Gianmarco Pinciroli (seconda parte)


 

lunedì 11 luglio 2016

Sui "Premi letterari" ...



Copio e pubblico questa nota di Antonio Moresco per l'attualità dell'argomento
e per l'attualità di Leopardi:




Nei giorni scorsi, dopo essere stato escluso dalla cinquina dei finalisti allo Strega, mi sono permesso – rompendo il galateo italico intriso di disincantato cinismo – di mettere per iscritto alcune mie considerazioni, in un articolo che è apparso su "La Repubblica" del 17 giugno 2016 e che qui riporto nella sua interezza.

Baci, abbracci e pugnalate alle spalle, cabaret che si muovevano a stento nella ressa, file di calici, scrittori e scrittrici in fibrillazione, omaggi insinceri, uomini potenti nella piccola cerchia dell’editoria, dei media e dell’accademia, novantenni con il bastone che vantavano la loro longevità di uomini e di giurati, ragazze e signore in abiti da sera, astrologhe... Ieri sera, nelle stanze e nelle terrazze sovraffollate della Fondazione Bellonci, in un situazione di estraneità, ho assistito al consumarsi di un antico rito, quello della votazione per eleggere la cinquina dei finalisti dello Strega, dalla quale è stato escluso il mio ultimo romanzo intitolato L’addio, che – se può valere qualcosa l’opinione dell’autore – a me pare il più ardimentoso dei miei romanzi brevi. Qualcuno in rete, nelle settimane scorse, mi aveva così definito: “Un alieno al Premio Strega” Per come sono andate le cose, aveva visto giusto.

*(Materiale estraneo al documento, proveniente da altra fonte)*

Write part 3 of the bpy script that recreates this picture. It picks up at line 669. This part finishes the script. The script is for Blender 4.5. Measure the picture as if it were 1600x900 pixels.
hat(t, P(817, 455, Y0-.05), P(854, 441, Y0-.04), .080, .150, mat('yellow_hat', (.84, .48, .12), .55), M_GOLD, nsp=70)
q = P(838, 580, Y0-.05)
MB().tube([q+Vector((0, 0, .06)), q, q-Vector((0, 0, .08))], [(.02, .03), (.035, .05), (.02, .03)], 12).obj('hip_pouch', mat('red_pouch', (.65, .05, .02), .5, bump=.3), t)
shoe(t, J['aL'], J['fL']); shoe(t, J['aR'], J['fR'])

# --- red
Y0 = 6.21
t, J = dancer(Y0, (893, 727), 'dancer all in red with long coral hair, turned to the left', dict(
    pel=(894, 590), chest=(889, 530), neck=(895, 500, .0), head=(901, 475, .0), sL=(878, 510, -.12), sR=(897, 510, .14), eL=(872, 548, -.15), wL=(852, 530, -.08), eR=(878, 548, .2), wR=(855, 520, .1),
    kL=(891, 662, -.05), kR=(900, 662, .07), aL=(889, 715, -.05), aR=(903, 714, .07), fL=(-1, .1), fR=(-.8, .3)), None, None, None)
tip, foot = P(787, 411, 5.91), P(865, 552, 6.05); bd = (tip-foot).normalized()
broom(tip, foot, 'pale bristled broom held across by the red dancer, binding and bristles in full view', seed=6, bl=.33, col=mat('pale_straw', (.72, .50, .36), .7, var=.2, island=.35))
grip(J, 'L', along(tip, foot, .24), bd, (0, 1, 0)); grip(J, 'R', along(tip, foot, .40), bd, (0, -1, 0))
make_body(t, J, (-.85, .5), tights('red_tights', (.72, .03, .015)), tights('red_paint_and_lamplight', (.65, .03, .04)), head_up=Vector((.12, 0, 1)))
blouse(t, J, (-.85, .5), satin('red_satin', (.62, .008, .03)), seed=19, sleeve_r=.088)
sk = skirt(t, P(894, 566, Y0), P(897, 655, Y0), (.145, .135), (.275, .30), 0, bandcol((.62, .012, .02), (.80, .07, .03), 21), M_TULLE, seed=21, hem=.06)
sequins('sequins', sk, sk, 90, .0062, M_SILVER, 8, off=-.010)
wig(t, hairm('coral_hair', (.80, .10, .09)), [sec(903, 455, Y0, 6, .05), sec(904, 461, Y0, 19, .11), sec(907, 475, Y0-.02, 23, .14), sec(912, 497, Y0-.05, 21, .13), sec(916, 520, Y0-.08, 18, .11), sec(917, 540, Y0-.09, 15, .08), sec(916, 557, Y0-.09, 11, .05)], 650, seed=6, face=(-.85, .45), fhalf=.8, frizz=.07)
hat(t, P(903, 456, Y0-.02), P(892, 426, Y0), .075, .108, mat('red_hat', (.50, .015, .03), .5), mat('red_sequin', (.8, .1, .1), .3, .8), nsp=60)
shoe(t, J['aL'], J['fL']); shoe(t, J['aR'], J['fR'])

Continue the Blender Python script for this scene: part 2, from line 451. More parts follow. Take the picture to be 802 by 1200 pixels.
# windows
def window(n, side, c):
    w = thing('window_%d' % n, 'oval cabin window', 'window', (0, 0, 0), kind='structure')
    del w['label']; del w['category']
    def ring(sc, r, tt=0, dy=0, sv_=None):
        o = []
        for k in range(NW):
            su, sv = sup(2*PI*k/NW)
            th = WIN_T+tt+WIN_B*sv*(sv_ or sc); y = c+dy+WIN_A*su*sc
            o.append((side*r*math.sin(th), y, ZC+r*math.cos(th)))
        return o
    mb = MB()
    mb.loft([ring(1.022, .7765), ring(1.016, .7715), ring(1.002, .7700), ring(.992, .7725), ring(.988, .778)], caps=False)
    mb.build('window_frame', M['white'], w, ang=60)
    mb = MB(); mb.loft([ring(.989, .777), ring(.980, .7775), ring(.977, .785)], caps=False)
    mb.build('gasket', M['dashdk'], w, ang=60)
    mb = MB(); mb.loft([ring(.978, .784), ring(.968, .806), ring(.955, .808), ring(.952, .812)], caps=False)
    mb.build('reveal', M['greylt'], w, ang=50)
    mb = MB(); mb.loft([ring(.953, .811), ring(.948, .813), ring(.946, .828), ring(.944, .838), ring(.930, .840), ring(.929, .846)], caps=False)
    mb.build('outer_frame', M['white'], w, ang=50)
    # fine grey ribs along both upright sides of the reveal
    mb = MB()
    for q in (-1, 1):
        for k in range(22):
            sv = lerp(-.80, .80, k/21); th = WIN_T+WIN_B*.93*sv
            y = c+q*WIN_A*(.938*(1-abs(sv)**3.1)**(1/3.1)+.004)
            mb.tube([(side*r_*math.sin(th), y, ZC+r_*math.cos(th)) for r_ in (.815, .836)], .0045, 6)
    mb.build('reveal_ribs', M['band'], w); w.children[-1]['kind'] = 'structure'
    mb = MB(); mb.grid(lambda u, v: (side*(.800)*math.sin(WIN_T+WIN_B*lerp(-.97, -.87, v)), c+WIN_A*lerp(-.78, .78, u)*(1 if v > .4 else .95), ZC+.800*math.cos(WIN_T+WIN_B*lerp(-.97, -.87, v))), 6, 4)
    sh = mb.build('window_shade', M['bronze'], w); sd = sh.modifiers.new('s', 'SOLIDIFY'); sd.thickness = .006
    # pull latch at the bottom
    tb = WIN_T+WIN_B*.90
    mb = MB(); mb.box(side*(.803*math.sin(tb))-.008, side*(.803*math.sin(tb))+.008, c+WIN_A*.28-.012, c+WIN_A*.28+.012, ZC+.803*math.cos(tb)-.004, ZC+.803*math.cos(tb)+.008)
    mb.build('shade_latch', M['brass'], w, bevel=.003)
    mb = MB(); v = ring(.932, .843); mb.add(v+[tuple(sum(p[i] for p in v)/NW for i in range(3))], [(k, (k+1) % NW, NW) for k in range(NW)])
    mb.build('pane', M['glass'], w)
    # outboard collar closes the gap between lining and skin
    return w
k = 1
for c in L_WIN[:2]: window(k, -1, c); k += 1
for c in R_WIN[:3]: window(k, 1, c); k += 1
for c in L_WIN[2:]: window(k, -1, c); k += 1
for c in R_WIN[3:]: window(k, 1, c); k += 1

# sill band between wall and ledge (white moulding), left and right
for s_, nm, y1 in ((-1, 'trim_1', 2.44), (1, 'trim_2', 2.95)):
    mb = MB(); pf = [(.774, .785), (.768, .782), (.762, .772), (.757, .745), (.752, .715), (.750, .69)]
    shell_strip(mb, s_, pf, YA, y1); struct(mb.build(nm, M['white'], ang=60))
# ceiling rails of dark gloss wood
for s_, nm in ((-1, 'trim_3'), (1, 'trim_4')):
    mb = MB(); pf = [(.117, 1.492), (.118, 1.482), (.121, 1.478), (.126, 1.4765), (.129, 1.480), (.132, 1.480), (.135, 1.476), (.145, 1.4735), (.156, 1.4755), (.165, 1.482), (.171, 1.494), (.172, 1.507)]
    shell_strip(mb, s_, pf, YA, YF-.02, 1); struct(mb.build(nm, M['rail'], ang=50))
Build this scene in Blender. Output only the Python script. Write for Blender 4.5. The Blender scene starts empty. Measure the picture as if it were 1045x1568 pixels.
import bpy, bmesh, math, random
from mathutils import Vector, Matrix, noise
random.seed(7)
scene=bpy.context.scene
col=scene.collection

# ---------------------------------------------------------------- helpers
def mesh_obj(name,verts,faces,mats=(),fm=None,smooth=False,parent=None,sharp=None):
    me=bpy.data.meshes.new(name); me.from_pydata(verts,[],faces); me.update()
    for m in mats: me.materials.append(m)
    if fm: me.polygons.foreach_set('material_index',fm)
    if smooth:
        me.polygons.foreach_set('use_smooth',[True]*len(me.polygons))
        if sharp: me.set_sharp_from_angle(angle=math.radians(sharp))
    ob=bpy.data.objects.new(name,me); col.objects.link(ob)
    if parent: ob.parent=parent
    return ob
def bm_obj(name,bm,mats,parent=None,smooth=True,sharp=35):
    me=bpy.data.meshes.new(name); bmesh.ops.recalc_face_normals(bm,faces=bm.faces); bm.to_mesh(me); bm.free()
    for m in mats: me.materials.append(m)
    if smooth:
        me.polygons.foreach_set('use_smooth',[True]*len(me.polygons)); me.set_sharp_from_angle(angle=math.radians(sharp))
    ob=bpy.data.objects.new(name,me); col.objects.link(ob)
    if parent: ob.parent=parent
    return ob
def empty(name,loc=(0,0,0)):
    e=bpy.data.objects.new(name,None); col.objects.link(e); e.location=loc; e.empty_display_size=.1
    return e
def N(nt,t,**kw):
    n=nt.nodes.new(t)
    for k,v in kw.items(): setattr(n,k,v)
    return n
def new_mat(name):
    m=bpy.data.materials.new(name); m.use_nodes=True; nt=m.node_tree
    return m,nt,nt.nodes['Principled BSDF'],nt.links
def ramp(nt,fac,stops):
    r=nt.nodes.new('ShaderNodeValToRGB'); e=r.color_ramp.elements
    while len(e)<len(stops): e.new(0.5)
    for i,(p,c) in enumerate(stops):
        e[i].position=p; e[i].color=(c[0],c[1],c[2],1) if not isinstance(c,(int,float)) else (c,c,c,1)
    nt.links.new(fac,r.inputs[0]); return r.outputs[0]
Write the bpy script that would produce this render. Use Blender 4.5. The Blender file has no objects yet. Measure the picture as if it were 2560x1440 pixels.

“Come fate a vivere così?” mi veniva da domandare guardandomi attorno “Perché state con le gambe così piantate dentro questa melma? Perché avete dato a questa melma il nome di cultura? Non lo sapete che quello della poesia e della letteratura è il più grande e irradiante sogno che sia mai stato sognato?”

Certo, non mi aspettavo niente, tanto più che ho presentato questo libro non con il potente editore con cui avevo pubblicato i precedenti ma con un altro, per rispondere all’invito di un amico cui mi legava un debito di riconoscenza, perché gli scrittori non sono o non dovrebbero essere dei robot tesi soltanto alla loro promozione e “carriera”, a mio parere, e anche perché, se la situazione è tale per cui l’unica alternativa che viene data è tra vincere male e perdere bene, allora preferisco perdere bene. Certo, non sono una persona ingenua al punto di non sapere come stanno le cose e non mi faccio illusioni. Ma quello che ho visto è stato più prevedibile e desolante di quanto avessi immaginato. Tutti sanno e tutti fanno finta di niente, come se fosse naturale un simile orrore.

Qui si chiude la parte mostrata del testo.